Adrien Brody stars in The Brutalist. (A24 / Universal Pictures)
By now, you’ve probably heard some of the critical hype around The Brutalist. You may have also heard about the unique way in which it was all shot — in VistaVision, a high-resolution 70mm widescreen film format created by Paramount Pictures in 1954 that was already fading out by the early 1960s. You probably saw it last when you watched White Christmas (1954) over the holidays.
That means the imagery in The Brutalist is sometimes so distractingly beautiful, it takes you out of the film entirely. There’s a close-up of lead actor Adrien Brody in the film that is so heartbreaking in the way lighting and color make him glow like a saint in a Renaissance painting that it should hang in a museum. Even more impressive is the fact that all of this was somehow achieved with a budget under $10 million.

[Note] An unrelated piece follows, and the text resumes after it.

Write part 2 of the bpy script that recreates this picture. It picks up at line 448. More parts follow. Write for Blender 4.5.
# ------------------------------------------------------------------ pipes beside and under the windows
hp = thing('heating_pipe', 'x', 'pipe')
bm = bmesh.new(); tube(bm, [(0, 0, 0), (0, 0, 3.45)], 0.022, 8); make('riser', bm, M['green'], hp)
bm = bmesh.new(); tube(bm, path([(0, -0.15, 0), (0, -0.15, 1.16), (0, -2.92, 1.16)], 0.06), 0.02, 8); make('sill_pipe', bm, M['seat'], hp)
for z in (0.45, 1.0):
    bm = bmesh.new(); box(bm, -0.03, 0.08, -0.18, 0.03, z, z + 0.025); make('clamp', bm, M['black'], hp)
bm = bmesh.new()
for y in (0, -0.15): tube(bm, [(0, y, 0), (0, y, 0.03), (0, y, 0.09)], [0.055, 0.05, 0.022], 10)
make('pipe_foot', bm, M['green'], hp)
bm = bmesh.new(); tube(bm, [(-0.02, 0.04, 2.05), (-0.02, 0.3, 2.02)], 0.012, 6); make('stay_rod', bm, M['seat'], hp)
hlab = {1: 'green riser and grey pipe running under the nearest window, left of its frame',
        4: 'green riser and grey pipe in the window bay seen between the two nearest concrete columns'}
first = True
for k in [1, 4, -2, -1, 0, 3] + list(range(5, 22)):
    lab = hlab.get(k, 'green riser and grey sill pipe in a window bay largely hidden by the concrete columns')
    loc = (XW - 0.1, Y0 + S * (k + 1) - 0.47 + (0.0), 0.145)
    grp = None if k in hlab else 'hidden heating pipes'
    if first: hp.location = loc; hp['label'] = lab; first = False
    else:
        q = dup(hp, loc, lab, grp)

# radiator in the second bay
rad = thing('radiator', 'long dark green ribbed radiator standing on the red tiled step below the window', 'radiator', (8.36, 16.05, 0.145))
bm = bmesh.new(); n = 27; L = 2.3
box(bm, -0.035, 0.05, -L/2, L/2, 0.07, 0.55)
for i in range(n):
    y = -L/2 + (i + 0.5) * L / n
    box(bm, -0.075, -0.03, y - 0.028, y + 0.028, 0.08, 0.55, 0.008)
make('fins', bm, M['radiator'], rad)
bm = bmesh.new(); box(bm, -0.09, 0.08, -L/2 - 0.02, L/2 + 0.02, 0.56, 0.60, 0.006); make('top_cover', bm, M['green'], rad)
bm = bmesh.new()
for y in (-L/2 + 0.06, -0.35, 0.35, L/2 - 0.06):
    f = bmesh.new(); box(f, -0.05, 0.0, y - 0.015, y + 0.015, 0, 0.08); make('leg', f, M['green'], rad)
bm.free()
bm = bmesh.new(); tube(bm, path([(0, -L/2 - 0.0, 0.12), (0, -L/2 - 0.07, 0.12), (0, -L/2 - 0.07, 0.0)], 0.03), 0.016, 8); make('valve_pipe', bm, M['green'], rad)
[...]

Director Brady Corbet joins other analog-film-fanatic directors like Quentin Tarantino and Paul Thomas Anderson in trying to preserve the astonishing image quality that used to be taken for granted by viewers of Hollywood movies. I appreciate that. I appreciate many of Corbet’s visual flourishes, such as the wonderful opening-credit sequences featuring the resolute lines of modern architecture underscoring and boxing off the names listed, all mapped over the dynamic images of a train racing over tracks.